Si la cible amène la dimension topologique, les éclairs, eux, introduisent la dimension de la temporalité. Le syntagme « inconscient éclair » a surgi à mon esprit. Je me suis rapportée aux travaux de 2016 du CPCT de Paris qui avait intitulé sa journée « L’inconscient éclair. Temporalité et éthique au CPCT ». La temporalité de l’inconscient est celle de l’éclair. Pierre-Gilles Guéguen l’écrit joliment : « L’éclair illumine la nuit ; il évoque à la fois la révélation soudaine et la fugacité. L’éclair et la foudre nous sortent quelques secondes à peine de notre nuit avec un effet de dévoilement, et nous y replongent[4] ». Cette citation fait entendre qu’il y a un battement ; battement que Lacan définissait pour l’inconscient d’ouverture et de fermeture, en un certaine « pulsation temporelle[5] ».
Les références à l’éclair dans son enseignement sont multiples, la plus souvent citée est celle de l’éclair heideggérien commentant Héraclite[6] : « Les tous – c’est l’éclair qui les régit[7] ». Éric Laurent rappelle, je le cite : « l’éclair ne fait pas partie des “tous”. L’éclair n’est pas un étant[8]. Il ne se compte pas parmi les étant, et ne s’y ajoute pas. Il est lumière qui lui permet […] de discerner chaque chose dans sa singularité[9] ». Ceci fera dire à É. Laurent, en conclusion de cette journée, qu’il faudrait écrire « inconscient éclair » au pluriel : « Les inconscients éclairs, les éclairs des inconscients, les éclairs du parlêtre, n’incluent pas seulement l’éclair qui dépend de la chaîne signifiante. […] L’éclair est aussi l’événement de corps qui vient marquer LOM qui a un corps et qui en souffre. L’événement de jouissance qui vient marquer ce corps au fer rouge est aussi un éclair, mais différent du précédent.[10] »
Les simultanés des J53, série d’éclairs cliniques singuliers, feront entendre que les actes de l’analyste s’inscrivent sur un continuum qui va du statut temporel du sujet au sujet affublé d’un corps jouissant. Chacun de ses actes – interprétation, scansion, ponctuation, coupure – vise le même point et va par-là dans la même direction : assécher le sens pour limiter la jouissance.
[1] Détail de la magistrale fresque La Création d’Adam peinte par Michel-Ange au plafond de la chapelle Sixtine à Rome.
[2] Lacan J., « Le phénomène lacanien », Essaim, no 35, 2015, p. 153.
[3] Ibid.
[4] Guéguen P.-G., « L’éclair de la rencontre », L’inconscient éclair, Temporalité et éthique au CPCT, Paris, Collection rue Huysmans, 2019, p. 27.
[5] Lacan J., Le Séminaire, livre XI, Les quatre concepts fondamentaux de la psychanalyse, texte établi par J.-A. Miller,Paris, Seuil, 1973, p. 118.
[6] Cf.

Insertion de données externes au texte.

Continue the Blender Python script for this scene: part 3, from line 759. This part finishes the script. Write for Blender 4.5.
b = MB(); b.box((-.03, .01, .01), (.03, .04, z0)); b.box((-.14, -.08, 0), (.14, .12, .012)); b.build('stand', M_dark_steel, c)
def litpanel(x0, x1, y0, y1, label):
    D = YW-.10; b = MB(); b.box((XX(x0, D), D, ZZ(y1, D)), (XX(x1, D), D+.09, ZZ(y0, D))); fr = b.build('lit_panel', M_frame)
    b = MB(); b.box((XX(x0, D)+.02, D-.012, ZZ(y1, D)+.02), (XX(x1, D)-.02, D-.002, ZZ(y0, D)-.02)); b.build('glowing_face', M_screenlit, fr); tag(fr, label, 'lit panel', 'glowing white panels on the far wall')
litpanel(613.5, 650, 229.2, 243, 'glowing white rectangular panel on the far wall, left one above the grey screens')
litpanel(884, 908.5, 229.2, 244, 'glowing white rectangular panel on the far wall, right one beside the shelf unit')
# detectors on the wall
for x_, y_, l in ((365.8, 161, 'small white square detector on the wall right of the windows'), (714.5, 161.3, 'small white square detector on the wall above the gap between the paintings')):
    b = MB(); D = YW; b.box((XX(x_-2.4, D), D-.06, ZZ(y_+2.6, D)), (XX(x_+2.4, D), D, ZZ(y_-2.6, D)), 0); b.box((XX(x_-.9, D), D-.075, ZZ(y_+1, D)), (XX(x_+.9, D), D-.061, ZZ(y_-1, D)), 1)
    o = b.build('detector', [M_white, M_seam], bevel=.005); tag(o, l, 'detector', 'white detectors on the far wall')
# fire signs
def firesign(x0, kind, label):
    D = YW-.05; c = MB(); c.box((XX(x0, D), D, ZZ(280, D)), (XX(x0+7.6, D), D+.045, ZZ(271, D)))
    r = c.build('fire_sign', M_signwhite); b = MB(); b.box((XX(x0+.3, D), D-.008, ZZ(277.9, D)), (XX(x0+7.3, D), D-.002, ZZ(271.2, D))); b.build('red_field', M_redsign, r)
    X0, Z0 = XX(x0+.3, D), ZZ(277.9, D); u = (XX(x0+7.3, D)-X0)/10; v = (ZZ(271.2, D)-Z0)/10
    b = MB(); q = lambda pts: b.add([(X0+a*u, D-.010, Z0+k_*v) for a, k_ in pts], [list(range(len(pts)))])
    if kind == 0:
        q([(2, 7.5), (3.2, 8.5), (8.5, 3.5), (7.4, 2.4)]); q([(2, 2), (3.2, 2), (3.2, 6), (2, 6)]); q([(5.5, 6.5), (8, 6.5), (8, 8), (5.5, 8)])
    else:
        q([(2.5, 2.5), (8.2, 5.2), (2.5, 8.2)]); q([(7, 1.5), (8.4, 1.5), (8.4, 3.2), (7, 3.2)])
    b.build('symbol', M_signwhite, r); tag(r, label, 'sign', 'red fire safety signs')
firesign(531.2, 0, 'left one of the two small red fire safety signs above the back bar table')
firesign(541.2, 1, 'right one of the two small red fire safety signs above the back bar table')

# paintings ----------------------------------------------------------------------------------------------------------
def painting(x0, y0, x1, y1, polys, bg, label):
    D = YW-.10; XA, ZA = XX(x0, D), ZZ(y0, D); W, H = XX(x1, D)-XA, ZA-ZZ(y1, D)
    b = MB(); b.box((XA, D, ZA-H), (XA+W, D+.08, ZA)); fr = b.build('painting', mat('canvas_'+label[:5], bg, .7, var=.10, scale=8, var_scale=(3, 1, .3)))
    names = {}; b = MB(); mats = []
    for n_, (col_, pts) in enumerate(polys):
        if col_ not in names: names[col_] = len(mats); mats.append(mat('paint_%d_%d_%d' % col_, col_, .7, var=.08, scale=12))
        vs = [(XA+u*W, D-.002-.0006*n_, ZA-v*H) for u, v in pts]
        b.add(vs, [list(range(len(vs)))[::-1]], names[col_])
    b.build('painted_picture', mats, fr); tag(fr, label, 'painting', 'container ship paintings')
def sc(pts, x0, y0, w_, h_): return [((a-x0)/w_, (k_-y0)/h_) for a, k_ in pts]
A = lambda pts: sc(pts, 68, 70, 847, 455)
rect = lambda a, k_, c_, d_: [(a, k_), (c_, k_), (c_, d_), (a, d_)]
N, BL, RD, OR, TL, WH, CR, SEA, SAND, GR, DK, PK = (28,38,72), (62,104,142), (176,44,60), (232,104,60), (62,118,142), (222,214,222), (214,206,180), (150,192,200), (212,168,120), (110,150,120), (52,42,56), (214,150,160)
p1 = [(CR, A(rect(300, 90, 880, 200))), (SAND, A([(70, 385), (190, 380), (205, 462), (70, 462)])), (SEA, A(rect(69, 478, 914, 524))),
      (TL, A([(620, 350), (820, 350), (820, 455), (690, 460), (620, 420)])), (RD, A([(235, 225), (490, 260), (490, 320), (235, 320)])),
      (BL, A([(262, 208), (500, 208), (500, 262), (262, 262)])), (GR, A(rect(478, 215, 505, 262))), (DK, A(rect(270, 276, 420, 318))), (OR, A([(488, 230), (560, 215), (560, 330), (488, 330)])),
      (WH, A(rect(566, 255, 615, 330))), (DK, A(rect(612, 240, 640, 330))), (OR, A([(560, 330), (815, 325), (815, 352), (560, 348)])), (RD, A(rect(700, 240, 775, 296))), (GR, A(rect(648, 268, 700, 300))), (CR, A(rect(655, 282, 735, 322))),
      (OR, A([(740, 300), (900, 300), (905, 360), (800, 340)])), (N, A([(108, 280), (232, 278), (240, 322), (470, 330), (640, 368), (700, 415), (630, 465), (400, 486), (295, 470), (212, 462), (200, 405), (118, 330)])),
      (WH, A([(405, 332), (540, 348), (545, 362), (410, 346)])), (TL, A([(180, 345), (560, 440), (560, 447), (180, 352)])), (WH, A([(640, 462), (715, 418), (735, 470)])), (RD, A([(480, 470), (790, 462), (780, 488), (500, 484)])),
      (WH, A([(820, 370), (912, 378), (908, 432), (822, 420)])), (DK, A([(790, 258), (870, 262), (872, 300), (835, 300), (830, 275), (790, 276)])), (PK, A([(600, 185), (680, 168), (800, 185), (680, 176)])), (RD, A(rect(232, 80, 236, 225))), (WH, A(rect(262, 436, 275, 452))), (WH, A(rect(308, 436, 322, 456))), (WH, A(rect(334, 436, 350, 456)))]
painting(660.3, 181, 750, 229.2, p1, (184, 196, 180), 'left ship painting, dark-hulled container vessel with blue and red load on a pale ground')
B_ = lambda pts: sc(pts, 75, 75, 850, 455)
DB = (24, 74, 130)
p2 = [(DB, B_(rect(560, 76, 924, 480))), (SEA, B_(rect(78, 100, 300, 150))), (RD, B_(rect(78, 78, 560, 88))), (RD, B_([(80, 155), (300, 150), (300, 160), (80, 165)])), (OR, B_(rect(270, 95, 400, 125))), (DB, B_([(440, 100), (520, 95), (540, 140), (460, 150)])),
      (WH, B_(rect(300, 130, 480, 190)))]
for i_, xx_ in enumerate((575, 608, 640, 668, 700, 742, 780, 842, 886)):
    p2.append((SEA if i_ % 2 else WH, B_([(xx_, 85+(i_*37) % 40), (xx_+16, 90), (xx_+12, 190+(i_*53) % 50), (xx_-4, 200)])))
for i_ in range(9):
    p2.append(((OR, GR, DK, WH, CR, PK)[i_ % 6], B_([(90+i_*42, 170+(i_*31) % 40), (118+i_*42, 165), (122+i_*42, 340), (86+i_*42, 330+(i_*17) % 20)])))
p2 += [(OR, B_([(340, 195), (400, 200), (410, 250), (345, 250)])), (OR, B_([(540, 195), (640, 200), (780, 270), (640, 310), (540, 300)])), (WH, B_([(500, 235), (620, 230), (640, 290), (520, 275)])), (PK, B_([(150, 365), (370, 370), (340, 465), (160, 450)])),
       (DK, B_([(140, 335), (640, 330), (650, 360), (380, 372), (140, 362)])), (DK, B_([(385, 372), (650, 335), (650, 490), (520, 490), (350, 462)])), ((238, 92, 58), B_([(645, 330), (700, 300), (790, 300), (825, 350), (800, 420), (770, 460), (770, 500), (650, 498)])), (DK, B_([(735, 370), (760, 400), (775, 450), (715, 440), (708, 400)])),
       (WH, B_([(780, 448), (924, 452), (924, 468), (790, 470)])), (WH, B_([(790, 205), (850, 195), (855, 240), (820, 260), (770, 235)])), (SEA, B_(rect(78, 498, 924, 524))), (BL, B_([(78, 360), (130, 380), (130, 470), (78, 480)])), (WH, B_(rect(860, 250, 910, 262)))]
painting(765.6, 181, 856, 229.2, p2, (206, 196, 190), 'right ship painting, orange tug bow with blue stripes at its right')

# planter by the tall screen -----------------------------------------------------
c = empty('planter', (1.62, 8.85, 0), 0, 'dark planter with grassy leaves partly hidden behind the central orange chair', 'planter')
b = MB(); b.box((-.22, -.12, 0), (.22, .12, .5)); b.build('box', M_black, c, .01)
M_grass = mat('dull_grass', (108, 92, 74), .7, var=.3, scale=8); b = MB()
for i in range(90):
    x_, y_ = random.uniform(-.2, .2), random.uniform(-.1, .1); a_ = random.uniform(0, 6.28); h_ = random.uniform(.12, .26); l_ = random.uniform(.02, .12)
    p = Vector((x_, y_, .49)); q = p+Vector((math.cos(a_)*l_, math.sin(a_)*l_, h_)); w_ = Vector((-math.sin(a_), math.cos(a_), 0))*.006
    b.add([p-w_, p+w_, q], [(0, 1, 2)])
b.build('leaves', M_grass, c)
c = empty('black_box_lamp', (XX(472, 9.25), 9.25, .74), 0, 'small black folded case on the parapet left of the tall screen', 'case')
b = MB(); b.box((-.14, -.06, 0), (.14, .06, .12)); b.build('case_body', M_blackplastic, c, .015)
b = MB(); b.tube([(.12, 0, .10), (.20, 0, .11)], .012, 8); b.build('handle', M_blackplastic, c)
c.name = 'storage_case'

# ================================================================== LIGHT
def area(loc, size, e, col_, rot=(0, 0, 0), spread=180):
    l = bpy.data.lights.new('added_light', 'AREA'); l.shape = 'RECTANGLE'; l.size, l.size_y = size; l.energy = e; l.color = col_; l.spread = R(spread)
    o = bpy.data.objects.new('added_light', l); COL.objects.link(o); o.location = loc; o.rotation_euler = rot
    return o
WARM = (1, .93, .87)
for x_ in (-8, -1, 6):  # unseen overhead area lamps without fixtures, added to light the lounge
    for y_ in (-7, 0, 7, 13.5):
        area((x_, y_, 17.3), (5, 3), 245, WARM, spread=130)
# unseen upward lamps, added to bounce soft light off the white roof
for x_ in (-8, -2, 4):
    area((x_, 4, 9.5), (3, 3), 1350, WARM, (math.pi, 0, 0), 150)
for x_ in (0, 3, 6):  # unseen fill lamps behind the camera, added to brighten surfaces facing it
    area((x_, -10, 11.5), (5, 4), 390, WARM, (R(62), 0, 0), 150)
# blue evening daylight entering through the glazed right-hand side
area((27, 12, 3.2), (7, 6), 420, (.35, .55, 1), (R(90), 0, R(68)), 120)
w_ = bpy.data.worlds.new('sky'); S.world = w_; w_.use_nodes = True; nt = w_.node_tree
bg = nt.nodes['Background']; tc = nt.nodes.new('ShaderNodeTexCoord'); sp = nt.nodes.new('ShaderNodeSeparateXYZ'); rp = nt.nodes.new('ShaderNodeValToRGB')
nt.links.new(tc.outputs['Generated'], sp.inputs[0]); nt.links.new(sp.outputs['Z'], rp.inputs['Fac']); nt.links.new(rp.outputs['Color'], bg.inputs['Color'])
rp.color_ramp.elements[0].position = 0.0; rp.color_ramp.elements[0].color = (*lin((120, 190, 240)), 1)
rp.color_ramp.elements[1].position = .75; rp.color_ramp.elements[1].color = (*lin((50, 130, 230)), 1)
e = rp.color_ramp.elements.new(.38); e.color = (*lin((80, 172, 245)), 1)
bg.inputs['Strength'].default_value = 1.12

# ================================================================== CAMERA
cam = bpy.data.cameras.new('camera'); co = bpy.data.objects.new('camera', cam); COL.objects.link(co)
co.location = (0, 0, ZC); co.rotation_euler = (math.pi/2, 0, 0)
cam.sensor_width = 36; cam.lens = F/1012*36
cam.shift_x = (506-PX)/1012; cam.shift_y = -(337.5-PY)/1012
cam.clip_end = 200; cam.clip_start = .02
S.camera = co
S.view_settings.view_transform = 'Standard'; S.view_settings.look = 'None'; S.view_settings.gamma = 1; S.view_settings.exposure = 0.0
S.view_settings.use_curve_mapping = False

Heidegger M., « Logos », trad. Jacques Lacan, La psychanalyse, no 1, 1956, p. 59-79.
[7] Lacan J., Intervention dans la séance de travail « Sur la passe » du 2 novembre 1973, Congrès de l’efp, La Grande-Motte, parue dans les Lettres de l’École freudienne de Paris, no 15, 1975, p. 190.
[8] Étant en philosophie = être en tant que phénomène.
[9] Laurent É., « L’interprétation : de la vérité à l’événement », Discours prononcé à Tel-Aviv, le 2 juin 2019, argument du Congrès 2020 de la NLS à Gand, disponible sur le site de la NLS.
[10] Laurent É., « Conclusion. Les éclairs et l’écrit », L’inconscient éclair, Temporalité et éthique au CPCT, op. cit., p. 145.